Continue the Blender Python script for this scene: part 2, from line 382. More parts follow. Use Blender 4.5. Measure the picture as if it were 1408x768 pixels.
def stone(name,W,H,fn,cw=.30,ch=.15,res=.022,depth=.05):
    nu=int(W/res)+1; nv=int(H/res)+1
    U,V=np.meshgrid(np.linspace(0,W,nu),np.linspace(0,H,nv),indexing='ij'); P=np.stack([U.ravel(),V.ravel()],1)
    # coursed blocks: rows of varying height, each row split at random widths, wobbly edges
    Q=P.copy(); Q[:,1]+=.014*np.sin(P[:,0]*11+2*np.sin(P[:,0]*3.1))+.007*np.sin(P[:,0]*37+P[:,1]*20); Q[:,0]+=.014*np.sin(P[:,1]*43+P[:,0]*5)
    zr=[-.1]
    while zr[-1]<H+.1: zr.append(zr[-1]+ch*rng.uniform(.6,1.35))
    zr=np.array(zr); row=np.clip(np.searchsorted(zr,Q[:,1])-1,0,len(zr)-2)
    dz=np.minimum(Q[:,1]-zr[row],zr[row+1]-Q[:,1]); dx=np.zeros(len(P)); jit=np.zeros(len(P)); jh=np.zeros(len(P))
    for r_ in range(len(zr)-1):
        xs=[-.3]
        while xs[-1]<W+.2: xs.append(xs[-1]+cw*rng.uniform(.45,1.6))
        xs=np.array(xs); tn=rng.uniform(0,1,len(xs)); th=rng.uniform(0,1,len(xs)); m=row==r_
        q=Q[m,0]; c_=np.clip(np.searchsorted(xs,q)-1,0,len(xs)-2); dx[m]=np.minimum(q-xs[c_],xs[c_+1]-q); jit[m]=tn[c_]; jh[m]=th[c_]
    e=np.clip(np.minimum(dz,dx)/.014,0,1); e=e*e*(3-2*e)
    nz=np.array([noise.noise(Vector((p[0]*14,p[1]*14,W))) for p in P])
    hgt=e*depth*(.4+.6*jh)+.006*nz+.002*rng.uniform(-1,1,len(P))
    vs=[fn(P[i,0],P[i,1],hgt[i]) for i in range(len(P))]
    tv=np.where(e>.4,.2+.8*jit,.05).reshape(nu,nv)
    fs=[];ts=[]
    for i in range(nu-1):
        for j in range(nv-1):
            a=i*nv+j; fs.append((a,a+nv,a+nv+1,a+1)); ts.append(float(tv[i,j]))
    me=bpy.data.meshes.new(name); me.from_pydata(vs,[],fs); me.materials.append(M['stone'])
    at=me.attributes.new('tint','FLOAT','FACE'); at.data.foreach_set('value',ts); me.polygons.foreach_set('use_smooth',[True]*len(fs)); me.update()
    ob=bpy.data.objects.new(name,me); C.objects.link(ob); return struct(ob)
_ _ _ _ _
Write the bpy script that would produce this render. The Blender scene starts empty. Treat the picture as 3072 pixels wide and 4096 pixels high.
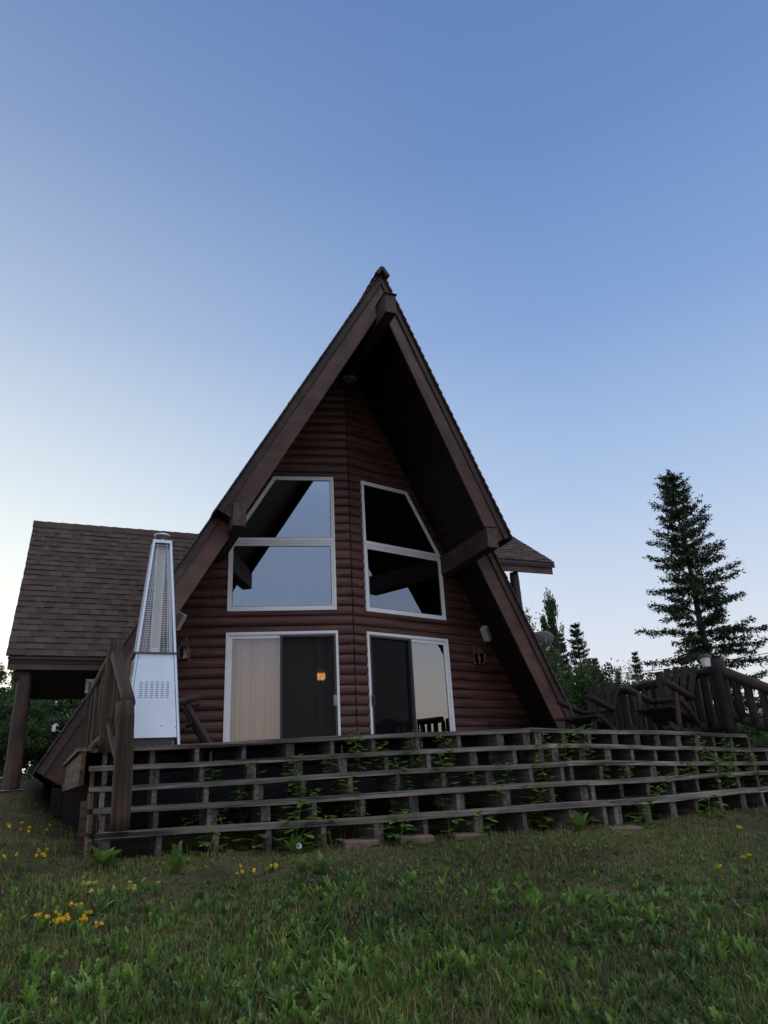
_ _ _ _ _
▸ **WHAT IS ASKED**: Identify the lines in the entries that hold "Blender" and return each one.

▸ **RESPONSE TO THIS TASK**:
Continue the Blender Python script for this scene: part 2, from line 382. More parts follow. Use Blender 4.5. Measure the picture as if it were 1408x768 pixels.
Write the bpy script that would produce this render. The Blender scene starts empty. Treat the picture as 3072 pixels wide and 4096 pixels high.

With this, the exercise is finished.